▸ **Task description**
Transcribe only part of the material below: the lines from the one containing "Write the bpy" through the one containing "COL = SC.collection", inclusive, exactly as written.

▸ **Given information**
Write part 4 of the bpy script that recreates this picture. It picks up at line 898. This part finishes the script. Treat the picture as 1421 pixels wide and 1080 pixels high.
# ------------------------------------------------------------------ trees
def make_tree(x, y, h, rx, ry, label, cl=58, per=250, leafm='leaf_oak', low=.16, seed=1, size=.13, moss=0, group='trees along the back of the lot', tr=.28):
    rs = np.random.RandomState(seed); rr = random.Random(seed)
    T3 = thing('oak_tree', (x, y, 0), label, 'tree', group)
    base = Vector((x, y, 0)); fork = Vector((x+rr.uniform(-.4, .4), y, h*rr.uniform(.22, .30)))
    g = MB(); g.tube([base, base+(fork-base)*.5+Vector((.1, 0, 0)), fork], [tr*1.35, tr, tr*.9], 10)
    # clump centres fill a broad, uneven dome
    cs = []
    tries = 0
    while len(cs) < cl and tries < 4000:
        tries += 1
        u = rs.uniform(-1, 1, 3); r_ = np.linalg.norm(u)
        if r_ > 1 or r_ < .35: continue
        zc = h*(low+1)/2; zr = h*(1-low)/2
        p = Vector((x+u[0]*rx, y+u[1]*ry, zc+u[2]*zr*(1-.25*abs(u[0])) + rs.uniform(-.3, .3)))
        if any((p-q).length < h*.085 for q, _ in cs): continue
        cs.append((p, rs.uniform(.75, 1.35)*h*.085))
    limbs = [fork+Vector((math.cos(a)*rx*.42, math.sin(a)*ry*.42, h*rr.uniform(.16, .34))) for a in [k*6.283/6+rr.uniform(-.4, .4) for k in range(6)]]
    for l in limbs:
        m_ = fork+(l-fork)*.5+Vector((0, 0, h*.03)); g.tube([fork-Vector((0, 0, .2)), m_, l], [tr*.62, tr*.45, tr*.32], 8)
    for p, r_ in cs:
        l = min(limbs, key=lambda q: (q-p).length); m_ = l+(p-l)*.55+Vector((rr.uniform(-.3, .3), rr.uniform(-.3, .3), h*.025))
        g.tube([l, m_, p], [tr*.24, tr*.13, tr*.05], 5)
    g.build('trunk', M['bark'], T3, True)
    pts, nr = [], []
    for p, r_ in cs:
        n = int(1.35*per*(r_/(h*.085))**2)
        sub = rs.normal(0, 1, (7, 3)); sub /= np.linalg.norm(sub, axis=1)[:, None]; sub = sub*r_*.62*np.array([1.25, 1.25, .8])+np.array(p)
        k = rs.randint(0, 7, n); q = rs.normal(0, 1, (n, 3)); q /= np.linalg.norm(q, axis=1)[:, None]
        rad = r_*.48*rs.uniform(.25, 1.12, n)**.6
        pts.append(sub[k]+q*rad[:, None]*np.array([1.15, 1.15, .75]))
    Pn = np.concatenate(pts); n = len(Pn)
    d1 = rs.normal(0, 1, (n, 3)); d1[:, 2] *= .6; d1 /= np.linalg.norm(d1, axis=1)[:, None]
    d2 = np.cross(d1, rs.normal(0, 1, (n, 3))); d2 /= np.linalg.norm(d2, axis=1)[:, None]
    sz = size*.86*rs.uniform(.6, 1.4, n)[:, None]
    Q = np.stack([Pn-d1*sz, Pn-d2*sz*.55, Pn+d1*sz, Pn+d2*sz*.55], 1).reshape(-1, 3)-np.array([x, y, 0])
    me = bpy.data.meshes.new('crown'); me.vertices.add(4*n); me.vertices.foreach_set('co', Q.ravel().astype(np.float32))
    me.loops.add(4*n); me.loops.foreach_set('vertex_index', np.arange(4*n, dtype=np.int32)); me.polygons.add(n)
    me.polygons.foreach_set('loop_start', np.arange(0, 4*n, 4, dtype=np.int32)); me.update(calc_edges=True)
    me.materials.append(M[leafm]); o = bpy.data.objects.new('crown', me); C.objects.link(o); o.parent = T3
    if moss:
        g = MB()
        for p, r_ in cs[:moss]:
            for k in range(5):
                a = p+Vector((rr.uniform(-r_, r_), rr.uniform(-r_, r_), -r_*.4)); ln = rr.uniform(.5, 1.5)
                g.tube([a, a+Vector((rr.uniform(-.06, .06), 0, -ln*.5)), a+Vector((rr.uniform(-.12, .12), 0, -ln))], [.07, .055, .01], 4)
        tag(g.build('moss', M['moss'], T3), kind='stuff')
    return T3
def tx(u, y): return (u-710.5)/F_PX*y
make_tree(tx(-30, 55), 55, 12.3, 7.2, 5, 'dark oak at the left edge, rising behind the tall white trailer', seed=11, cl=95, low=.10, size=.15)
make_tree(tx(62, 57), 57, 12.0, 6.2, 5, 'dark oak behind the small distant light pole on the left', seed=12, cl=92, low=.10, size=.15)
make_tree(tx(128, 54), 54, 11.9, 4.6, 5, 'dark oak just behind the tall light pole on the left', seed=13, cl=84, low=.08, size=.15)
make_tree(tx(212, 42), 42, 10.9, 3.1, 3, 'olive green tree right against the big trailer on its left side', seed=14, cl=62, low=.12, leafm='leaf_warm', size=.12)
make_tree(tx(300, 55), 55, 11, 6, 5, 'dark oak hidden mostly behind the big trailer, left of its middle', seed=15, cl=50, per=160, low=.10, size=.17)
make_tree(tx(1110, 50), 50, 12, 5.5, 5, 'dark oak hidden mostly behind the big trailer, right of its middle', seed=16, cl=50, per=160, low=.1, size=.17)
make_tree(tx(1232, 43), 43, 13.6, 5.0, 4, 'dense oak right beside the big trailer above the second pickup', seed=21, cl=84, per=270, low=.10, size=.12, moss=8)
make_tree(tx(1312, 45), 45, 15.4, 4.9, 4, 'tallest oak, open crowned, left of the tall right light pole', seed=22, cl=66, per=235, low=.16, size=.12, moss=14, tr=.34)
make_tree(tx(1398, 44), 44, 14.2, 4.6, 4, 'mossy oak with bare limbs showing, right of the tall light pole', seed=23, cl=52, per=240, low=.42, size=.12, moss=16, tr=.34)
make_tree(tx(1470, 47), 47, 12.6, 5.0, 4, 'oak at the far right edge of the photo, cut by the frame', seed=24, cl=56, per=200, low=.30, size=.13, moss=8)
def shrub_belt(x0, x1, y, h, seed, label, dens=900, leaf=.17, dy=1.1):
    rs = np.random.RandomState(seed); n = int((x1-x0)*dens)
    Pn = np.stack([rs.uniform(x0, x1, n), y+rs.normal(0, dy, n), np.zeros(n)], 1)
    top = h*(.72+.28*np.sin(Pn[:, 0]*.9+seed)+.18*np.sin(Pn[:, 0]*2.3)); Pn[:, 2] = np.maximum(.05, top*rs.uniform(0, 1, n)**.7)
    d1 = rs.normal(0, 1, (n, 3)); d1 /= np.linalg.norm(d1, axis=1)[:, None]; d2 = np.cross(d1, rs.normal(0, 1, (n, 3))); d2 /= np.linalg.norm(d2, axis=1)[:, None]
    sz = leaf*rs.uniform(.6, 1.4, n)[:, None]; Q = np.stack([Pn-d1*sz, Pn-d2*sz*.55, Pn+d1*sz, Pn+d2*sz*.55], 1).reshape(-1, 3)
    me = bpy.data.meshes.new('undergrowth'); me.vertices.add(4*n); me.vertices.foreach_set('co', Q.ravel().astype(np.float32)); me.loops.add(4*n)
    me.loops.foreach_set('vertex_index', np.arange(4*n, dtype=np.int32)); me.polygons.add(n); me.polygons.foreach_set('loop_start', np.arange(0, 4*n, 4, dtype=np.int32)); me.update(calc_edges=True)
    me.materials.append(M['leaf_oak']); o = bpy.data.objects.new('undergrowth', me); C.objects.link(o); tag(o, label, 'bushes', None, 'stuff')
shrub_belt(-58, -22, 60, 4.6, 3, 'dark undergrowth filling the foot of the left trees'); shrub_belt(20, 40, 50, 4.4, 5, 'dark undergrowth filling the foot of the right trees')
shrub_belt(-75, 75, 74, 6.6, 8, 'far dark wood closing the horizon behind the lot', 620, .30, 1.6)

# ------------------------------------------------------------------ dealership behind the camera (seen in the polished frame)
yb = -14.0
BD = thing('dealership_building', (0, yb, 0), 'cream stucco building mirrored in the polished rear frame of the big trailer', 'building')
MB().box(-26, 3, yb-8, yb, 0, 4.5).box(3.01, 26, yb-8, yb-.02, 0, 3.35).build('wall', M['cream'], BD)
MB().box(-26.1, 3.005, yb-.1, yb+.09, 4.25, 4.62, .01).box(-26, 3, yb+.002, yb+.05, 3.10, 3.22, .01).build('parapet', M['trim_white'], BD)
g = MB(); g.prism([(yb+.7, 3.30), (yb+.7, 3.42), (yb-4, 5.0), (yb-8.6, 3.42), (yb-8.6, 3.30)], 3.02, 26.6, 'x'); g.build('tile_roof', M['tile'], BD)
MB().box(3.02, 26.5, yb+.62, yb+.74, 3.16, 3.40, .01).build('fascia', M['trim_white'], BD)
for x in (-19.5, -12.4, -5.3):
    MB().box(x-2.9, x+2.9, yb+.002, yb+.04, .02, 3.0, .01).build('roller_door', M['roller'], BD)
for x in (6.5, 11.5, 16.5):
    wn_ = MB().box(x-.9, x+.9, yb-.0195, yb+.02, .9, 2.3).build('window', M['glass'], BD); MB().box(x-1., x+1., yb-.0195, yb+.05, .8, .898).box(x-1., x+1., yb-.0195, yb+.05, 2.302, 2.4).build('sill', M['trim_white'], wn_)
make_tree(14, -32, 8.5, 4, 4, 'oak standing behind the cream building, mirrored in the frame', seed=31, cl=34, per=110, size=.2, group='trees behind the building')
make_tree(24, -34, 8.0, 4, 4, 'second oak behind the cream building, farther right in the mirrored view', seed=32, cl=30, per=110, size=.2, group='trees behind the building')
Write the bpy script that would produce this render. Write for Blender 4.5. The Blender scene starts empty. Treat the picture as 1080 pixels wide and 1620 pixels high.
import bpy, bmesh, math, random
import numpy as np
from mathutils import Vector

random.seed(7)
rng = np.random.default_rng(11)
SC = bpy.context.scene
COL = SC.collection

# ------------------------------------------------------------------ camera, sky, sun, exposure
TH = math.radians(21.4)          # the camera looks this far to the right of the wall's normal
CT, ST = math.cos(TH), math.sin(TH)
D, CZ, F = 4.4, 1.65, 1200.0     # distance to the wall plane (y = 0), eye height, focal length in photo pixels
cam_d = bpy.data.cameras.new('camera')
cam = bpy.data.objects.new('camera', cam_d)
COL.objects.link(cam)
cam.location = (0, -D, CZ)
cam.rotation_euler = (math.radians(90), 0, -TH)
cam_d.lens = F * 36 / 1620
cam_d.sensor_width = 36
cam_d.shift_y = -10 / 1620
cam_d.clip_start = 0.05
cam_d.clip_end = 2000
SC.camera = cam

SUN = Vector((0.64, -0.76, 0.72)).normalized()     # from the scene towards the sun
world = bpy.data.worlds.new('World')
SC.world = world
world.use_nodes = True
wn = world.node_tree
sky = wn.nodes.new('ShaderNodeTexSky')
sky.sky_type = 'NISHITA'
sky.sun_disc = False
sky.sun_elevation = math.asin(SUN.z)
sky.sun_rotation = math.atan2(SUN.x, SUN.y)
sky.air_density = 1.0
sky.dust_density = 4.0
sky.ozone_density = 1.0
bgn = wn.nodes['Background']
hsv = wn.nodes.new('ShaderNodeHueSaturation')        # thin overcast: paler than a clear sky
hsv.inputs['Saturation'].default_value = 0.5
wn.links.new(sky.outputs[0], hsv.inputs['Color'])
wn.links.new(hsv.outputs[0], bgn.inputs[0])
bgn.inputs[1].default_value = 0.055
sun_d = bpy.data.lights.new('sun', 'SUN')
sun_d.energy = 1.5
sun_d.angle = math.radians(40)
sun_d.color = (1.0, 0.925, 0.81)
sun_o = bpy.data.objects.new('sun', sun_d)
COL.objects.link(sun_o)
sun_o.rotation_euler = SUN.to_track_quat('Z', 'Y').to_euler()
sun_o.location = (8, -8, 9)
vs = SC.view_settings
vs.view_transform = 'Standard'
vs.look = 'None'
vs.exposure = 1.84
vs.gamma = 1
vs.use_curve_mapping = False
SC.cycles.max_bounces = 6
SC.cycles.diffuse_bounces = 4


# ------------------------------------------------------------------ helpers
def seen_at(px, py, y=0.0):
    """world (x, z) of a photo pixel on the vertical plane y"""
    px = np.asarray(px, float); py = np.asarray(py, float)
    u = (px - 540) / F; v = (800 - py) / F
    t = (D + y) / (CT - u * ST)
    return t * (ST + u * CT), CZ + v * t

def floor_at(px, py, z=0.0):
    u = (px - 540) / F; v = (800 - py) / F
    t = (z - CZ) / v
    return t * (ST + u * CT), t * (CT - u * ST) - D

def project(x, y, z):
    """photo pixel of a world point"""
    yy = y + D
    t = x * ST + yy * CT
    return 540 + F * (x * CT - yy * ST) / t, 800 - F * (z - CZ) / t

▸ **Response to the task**
Write the bpy script that would produce this render. Write for Blender 4.5. The Blender scene starts empty. Treat the picture as 1080 pixels wide and 1620 pixels high.
import bpy, bmesh, math, random
import numpy as np
from mathutils import Vector

random.seed(7)
rng = np.random.default_rng(11)
SC = bpy.context.scene
COL = SC.collection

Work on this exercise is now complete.